Church Of St John The Evangelist is a Grade II listed building in the Dorset local planning authority area, England. First listed on 18 March 1955. Church.
Church Of St John The Evangelist
- WRENN ID
- rough-barrel-rye
- Grade
- II
- Local Planning Authority
- Dorset
- Country
- England
- Date first listed
- 18 March 1955
- Type
- Church
- Source
- Historic England listing
Description
The Church of St John the Evangelist is a parish church dating from 1870, designed by J Hicks and G R Crickmay, with possible involvement from Thomas Hardy (Brocklebank). The church is constructed of flint, rubble, and ashlar, with ashlar dressings, and has tiled roofs with stone gable copings. It comprises a nave, chancel, north aisle, a north organ chamber, a west tower, and a south porch.
The west tower is of three stages separated by weathered strings and features an embattled parapet and an octagonal north vice turret. The west window contains three plate tracery lights within a pointed head. The second stage incorporates two reset 15th-century trefoiled single light windows. The belfry has square-headed windows of two trefoiled lights. The north aisle’s west window is of two trefoiled lights with plate tracery under pointed heads, while the east window consists of three graduated lancets. The north wall features pairs and triplets of trefoiled lancets. In the nave, a two-light square-headed window with Perpendicular tracery is located to the left of the porch, and two reset late 15th/early 16th-century square-headed windows with carved stops are positioned to the right. The chancel’s south wall has a reset 14th-century pointed two-light window with Y-tracery on the left and a 19th-century copy on the right; the east window is of three lights with intersecting tracery under a pointed head with a label featuring head stops. The south porch features a pointed, moulded arch with a label also adorned with head stops.

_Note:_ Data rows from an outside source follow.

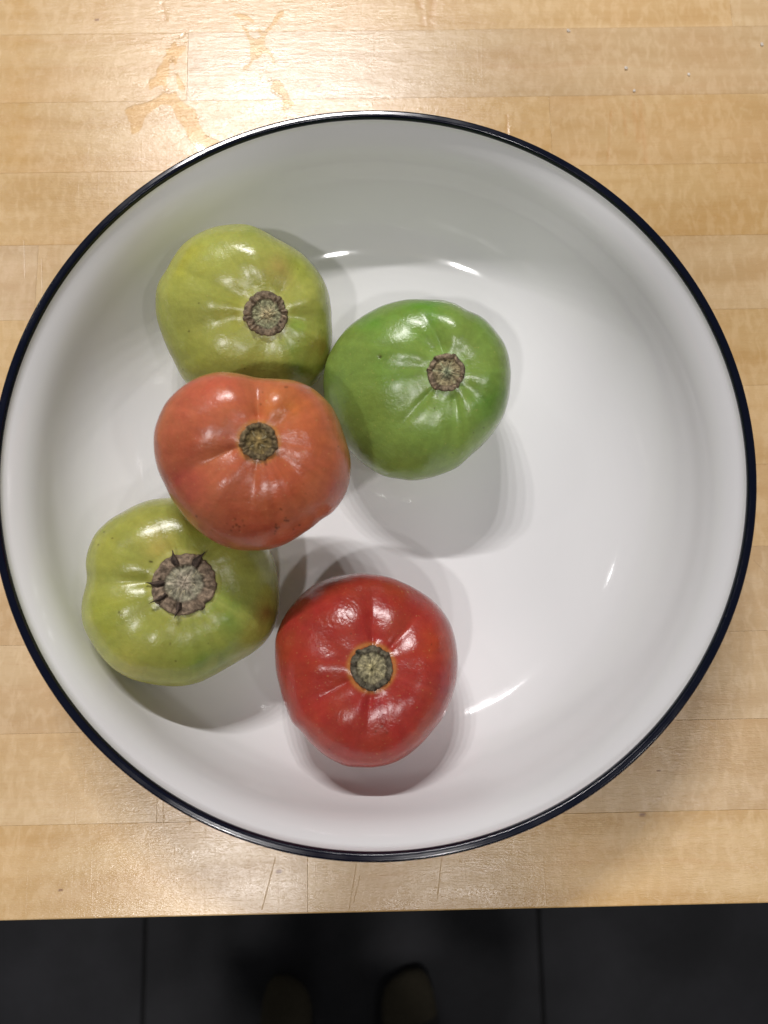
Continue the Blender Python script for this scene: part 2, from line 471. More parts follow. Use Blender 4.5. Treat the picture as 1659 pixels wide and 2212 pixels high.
T['orange'] = dict(off=(600, 1450), s=850 / 1659, stem=(848, 625), sr=148, hz=.80,
    out=[(62,650),(65,560),(85,480),(120,390),(170,310),(240,240),(330,170),(420,125),(520,98),(600,93),(690,100),(760,115),(830,132),(920,136),(1020,140),(1120,145),(1200,170),(1280,210),(1360,275),(1430,350),(1470,430),(1510,540),(1545,640),(1570,750),(1572,850),(1560,940),(1530,1030),(1480,1110),(1420,1180),(1340,1230),(1270,1290),(1180,1350),(1080,1410),(980,1450),(880,1472),(760,1475),(660,1465),(560,1430),(460,1370),(360,1290),(270,1190),(200,1090),(140,960),(95,850),(70,750)],
    crease=[((850,200),1.5,.05),((430,745),1.3,.07),((805,1000),.8,.06),((1110,810),.6,.08),((1100,400),.6,.07),((560,440),.35,.12),((1250,650),.4,.10)],
    base=(200,112,78), lines=(206,132,84),
    patch=[((1050,350),260,(210,122,66),.75),((1250,700),220,(194,104,62),.6),((1000,1000),260,(182,92,54),.7),((250,950),170,(178,72,68),.6),((500,250),200,(206,92,72),.5),((850,1280),250,(170,72,48),.6),((1450,1000),130,(186,100,90),.5),((350,700),150,(196,92,62),.5),((660,1390),150,(180,96,62),.4)],
    speck=[((680,1240),2.2),((700,1255),1.6),((655,1255),1.2),((672,1195),1.2),((725,1210),1.2),((735,1245),1.2),((640,1283),1.2),((700,1285),1.2),((612,1228),.8),((968,1240),1.4),((966,1260),1.6),((975,1272),1.8),((964,1295),1.5),((960,1315),1.2),((990,1262),1.2),((1030,1210),1.2),((1045,1212),1.8),((1060,1215),1.3),((1040,1190),1.2),((1145,1252),1.9),((1100,1285),1.1),((1000,1118),1.0),((1010,1130),.8),((390,1177),1.4),((1045,231),1.3),((1058,229),1.0),((865,360),1.0),((112,868),1.2),((1170,940),.7),((1185,1010),.7),((497,1285),.7),((1440,660),.8),((880,270),.7)],
    label='orange-red tomato with dark specks resting on top of the green and yellow-green ones')
T['lower_yellow'] = dict(off=(320, 1950), s=850 / 1659, stem=(810, 752), sr=232, hz=.80,
    out=[(85,600),(92,530),(115,440),(150,370),(200,310),(270,245),(340,200),(420,150),(500,115),(600,90),(720,78),(850,90),(1000,130),(1150,190),(1300,290),(1410,400),(1480,500),(1525,620),(1545,750),(1554,870),(1553,960),(1535,1050),(1500,1130),(1440,1220),(1360,1290),(1260,1350),(1150,1410),(1040,1470),(940,1515),(840,1538),(740,1537),(640,1525),(520,1495),(420,1460),(330,1405),(260,1340),(190,1250),(140,1170),(95,1090),(72,1000),(68,920),(80,820),(97,740),(95,680)],
    crease=[((200,718),1.6,.06),((590,360),.5,.10),((350,1060),.5,.09),((740,1150),.4,.09),((1300,1010),.5,.08),((1000,1200),.35,.1),((1050,350),.4,.12),((1350,700),.5,.12)],
    base=(168,170,80), lines=(208,205,125),
    patch=[((1130,980),260,(130,150,66),.7),((1000,1300),170,(128,154,66),.7),((1470,960),120,(140,102,52),.8),((1330,600),190,(146,148,62),.6),((630,470),110,(202,180,96),.6),((280,1000),150,(166,172,62),.5),((200,450),170,(184,184,84),.5),((430,1380),160,(188,176,84),.5),((900,350),160,(160,168,64),.5),((1020,860),60,(150,178,90),.4)],  # list includes shade painted into the skin at the right, by the orange tomato
    speck=[((232,375),1.1),((300,428),1.1),((198,473),1.1),((570,597),1.5),((583,600),1.2),((372,958),1.4),((384,975),1.3),((768,1312),1.3),((995,1190),.7),((370,1432),2.2),((385,1440),2.2),((400,1450),2.0),((727,1185),1.2)],
    label='yellow-green tomato at the far left with a large spiky dried brown calyx')
T['red'] = dict(off=(1050, 2250), s=850 / 1659, stem=(850, 822), sr=172, hz=.80,
    out=[(95,700),(95,620),(120,520),(160,430),(220,340),(290,260),(370,190),(470,135),(580,100),(700,82),(820,85),(920,100),(1020,125),(1120,165),(1220,215),(1320,280),(1400,360),(1460,450),(1500,560),(1522,680),(1527,800),(1518,900),(1490,1000),(1450,1100),(1400,1200),(1330,1290),(1260,1370),(1180,1440),(1090,1500),(990,1540),(890,1560),(760,1558),(660,1550),(560,1510),(480,1460),(400,1390),(320,1300),(240,1230),(200,1140),(160,1040),(130,930),(105,820)],
    crease=[((868,300),1.2,.05),((1190,470),1.1,.05),((1300,1030),.6,.09),((830,1280),1.0,.05),((430,1070),1.4,.06),((560,600),.35,.12),((1010,1180),.5,.05),((1350,750),.35,.12)],
    base=(164,58,46), lines=(186,66,56),
    patch=[((1300,680),170,(176,72,38),.6),((1230,1350),170,(178,78,50),.5),((300,800),180,(172,58,38),.6),((850,400),160,(160,40,36),.5),((600,1450),200,(176,70,60),.5),((1400,950),110,(150,60,62),.6),((1100,280),140,(172,66,36),.5),((550,230),140,(172,60,42),.5),((830,1150),180,(166,42,44),.5),((450,1130),130,(178,62,46),.4)],
    speck=[((700,583),.9),((212,888),.9),((543,1402),1.0),((925,1237),1.2),((1285,655),.9),((600,1190),.7),((960,1280),1.0),((880,1270),.7)],
    label='deep red ripe tomato alone at the front of the bowl, nearest the counter edge')

def ang_diff(a, b): return (a - b + np.pi) % (2 * np.pi) - np.pi

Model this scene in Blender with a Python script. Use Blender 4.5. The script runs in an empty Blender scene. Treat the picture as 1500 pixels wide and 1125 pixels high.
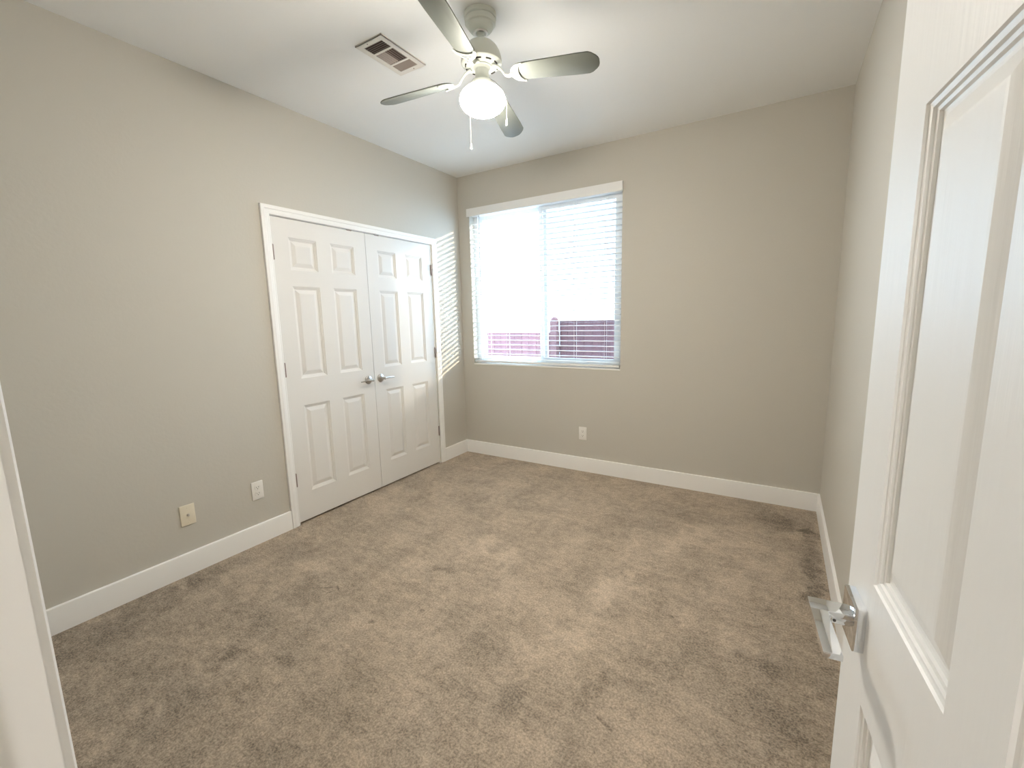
import bpy, bmesh, math, random
from mathutils import Vector, Matrix
random.seed(7)
S = bpy.context.scene
COL = S.collection
PI = math.pi

# ---------------------------------------------------------------- camera
cam_d = bpy.data.cameras.new('camera')
cam_d.sensor_fit = 'HORIZONTAL'; cam_d.sensor_width = 36.0
cam_d.lens = 641.48 / 1500 * 36.0
cam_d.clip_start = 0.01
cam = bpy.data.objects.new('camera', cam_d); COL.objects.link(cam)
CR = Vector((0.85341, 0.52074, -0.02273)); CU = Vector((-0.05907, 0.13995, 0.98839)); CF = Vector((-0.51788, 0.84217, -0.15020))
cam.matrix_world = Matrix(((CR.x, CU.x, -CF.x, 2.7571), (CR.y, CU.y, -CF.y, -3.5555), (CR.z, CU.z, -CF.z, 1.3828), (0, 0, 0, 1)))
S.camera = cam

# ---------------------------------------------------------------- world, sun, exposure
SKY = 5.2; SUN = 2.0; GLOBE = 84.0; HALL = 42.0
S.view_settings.view_transform = 'Standard'; S.view_settings.look = 'None'
S.view_settings.exposure = 1.64; S.view_settings.gamma = 1.0
S.view_settings.use_curve_mapping = False
S.cycles.max_bounces = 14; S.cycles.diffuse_bounces = 8; S.cycles.glossy_bounces = 6; S.cycles.transmission_bounces = 8
S.cycles.sample_clamp_indirect = 6.0
W = bpy.data.worlds.new('sky'); S.world = W; W.use_nodes = True
bg = W.node_tree.nodes['Background']
bg.inputs['Color'].default_value = (0.52, 0.76, 1.0, 1); bg.inputs['Strength'].default_value = SKY

def light(name, kind, loc, rot=(0, 0, 0), **kw):
    d = bpy.data.lights.new(name, kind)
    for k, v in kw.items(): setattr(d, k, v)
    o = bpy.data.objects.new(name, d); COL.objects.link(o); o.location = loc; o.rotation_euler = rot
    return o
sun = light('sun', 'SUN', (6, 5, 4), energy=SUN, angle=math.radians(2.0), color=(1.0, 0.86, 0.66))
sun.rotation_euler = Vector((-1.55, -1.0, -0.42)).to_track_quat('-Z', 'Y').to_euler()
# sampling portal for the daylight that enters through the window opening
po = light('window_portal', 'AREA', (0.88, 0.16, 1.66), (-PI / 2, 0, 0), shape='RECTANGLE', size=1.5, size_y=1.48)
po.data.cycles.is_portal = True

# ---------------------------------------------------------------- materials
def lin(c):
    return tuple((v / 12.92 if v <= .04045 else ((v + .055) / 1.055) ** 2.4) for v in c)
def rgb(r, g, b): return lin((r / 255, g / 255, b / 255)) + (1,)
def mat(name, col, rough=.5, metal=0.0, bump=None, spec=None, emit=None, coat=0):
    m = bpy.data.materials.new(name); m.use_nodes = True
    nt = m.node_tree; b = nt.nodes['Principled BSDF']
    b.inputs['Base Color'].default_value = col; b.inputs['Roughness'].default_value = rough; b.inputs['Metallic'].default_value = metal
    if spec is not None: b.inputs['Specular IOR Level'].default_value = spec
    if coat: b.inputs['Coat Weight'].default_value = coat
    if emit:
        b.inputs['Emission Color'].default_value = emit[0]; b.inputs['Emission Strength'].default_value = emit[1]
    if bump:   # (scale vector, detail, strength, distance)
        sc, det, st, dist = bump
        tc = nt.nodes.new('ShaderNodeTexCoord'); mp = nt.nodes.new('ShaderNodeMapping')
        mp.inputs['Scale'].default_value = sc
        n = nt.nodes.new('ShaderNodeTexNoise'); n.inputs['Scale'].default_value = 1; n.inputs['Detail'].default_value = det
        bp = nt.nodes.new('ShaderNodeBump'); bp.inputs['Strength'].default_value = st; bp.inputs['Distance'].default_value = dist
        nt.links.new(tc.outputs['Object'], mp.inputs['Vector']); nt.links.new(mp.outputs['Vector'], n.inputs['Vector'])
        nt.links.new(n.outputs['Fac'], bp.inputs['Height']); nt.links.new(bp.outputs['Normal'], b.inputs['Normal'])
    return m

M = {}
M['wall'] = mat('greige_wall_paint', (.565, .54, .485, 1), .62, spec=.25, bump=((55, 55, 55), 3, .16, .004))
M['ceil'] = mat('ceiling_paint', (.84, .845, .84, 1), .6, bump=((60, 60, 60), 3, .12, .003))
M['trim'] = mat('white_trim_paint', (.88, .87, .85, 1), .32)
M['door'] = mat('white_door_paint', (.76, .74, .71, 1), .48, spec=.3)
M['grain'] = mat('white_grained_door_paint', (.88, .875, .86, 1), .4, bump=((70, 70, 3.0), 4, .22, .004))
M['fan'] = mat('fan_white_enamel', (.66, .69, .64, 1), .35)
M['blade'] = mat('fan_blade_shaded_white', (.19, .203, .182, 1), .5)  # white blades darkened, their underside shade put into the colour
M['chrome'] = mat('polished_chrome', (.78, .80, .83, 1), .07, 1.0)
M['satin'] = mat('satin_nickel', (.60, .58, .56, 1), .28, 1.0)
M['chain'] = mat('bead_chain', (.10, .095, .08, 1), .5, .3)
M['hinge'] = mat('aged_nickel_hinge', (.30, .235, .21, 1), .42, .7)
M['plastic'] = mat('white_plastic', (.80, .78, .74, 1), .35)
M['ivory'] = mat('ivory_plastic', (.78, .71, .57, 1), .4)
M['dark'] = mat('dark_slot', (.05, .045, .04, 1), .6)
M['vent'] = mat('vent_white_metal', (.72, .69, .64, 1), .45)
M['louver'] = mat('vent_dark_louver', (.36, .31, .28, 1), .6)  # darker brown-grey than the vent frame
M['duct'] = mat('duct_shadow', (.12, .085, .075, 1), .8)  # dark brown sheet colour standing for the shade inside the duct
M['slat'] = mat('white_faux_wood_slat', (.84, .84, .83, 1), .4)
M['vinyl'] = mat('white_vinyl_frame', (.82, .83, .84, 1), .4)
M['cord'] = mat('white_cord', (.85, .85, .84, 1), .7)
M['wand'] = mat('clear_grey_wand', (.45, .46, .46, 1), .2)
M['hallwall'] = mat('hall_wall_paint', (.62, .59, .53, 1), .55)
M['post'] = mat('redwood_post', (.2, .09, .09, 1), .8, bump=((40, 40, 4), 3, .4, .004))

def board_mat(name, a, b, scale):
    m = bpy.data.materials.new(name); m.use_nodes = True; nt = m.node_tree; p = nt.nodes['Principled BSDF']
    p.inputs['Roughness'].default_value = .85
    tc = nt.nodes.new('ShaderNodeTexCoord'); mp = nt.nodes.new('ShaderNodeMapping'); mp.inputs['Scale'].default_value = scale
    n = nt.nodes.new('ShaderNodeTexNoise'); n.inputs['Scale'].default_value = 1; n.inputs['Detail'].default_value = 3
    r = nt.nodes.new('ShaderNodeValToRGB'); r.color_ramp.elements[0].position = .3; r.color_ramp.elements[1].position = .7
    r.color_ramp.elements[0].color = a; r.color_ramp.elements[1].color = b
    nt.links.new(tc.outputs['Object'], mp.inputs['Vector']); nt.links.new(mp.outputs['Vector'], n.inputs['Vector'])
    nt.links.new(n.outputs['Fac'], r.inputs['Fac']); nt.links.new(r.outputs['Color'], p.inputs['Base Color'])
    return m
M['fence'] = board_mat('weathered_redwood', (.105, .038, .042, 1), (.15, .062, .064, 1), (7, 7, .8))
M['ground'] = board_mat('pale_bounce_ground', (.47, .47, .47, 1), (.55, .55, .54, 1), (3, 3, 3))  # ground made pale to bounce daylight up to the ceiling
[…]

Inside, the chancel arch is pointed and moulded with respond shafts having moulded caps and bases. A four-bay, pointed arcade with piers of four clustered shafts, also with moulded caps and bases, separates the nave and aisle. The east respond displays 19th-century foliage carving. The arch to the organ chamber is segmental pointed, of two chamfered orders. The nave’s roof is an arch-braced scissor truss arrangement, springing from carved corbels depicting the Evangelists and Old Testament characters. The chancel is covered by a pointed, ribbed barrel vault springing from carved angels. The aisle has an arch-braced collar and king post roof with bracing. Features include a 19th-century stone pulpit with carved panels, 19th-century glass, a 13th-century font of Purbeck marble with an octagonal bowl containing pointed-headed panels on an octagonal stem and base, 19th-century monuments reset beneath the tower, 19th-century pews, and a 20th-century painted tower screen.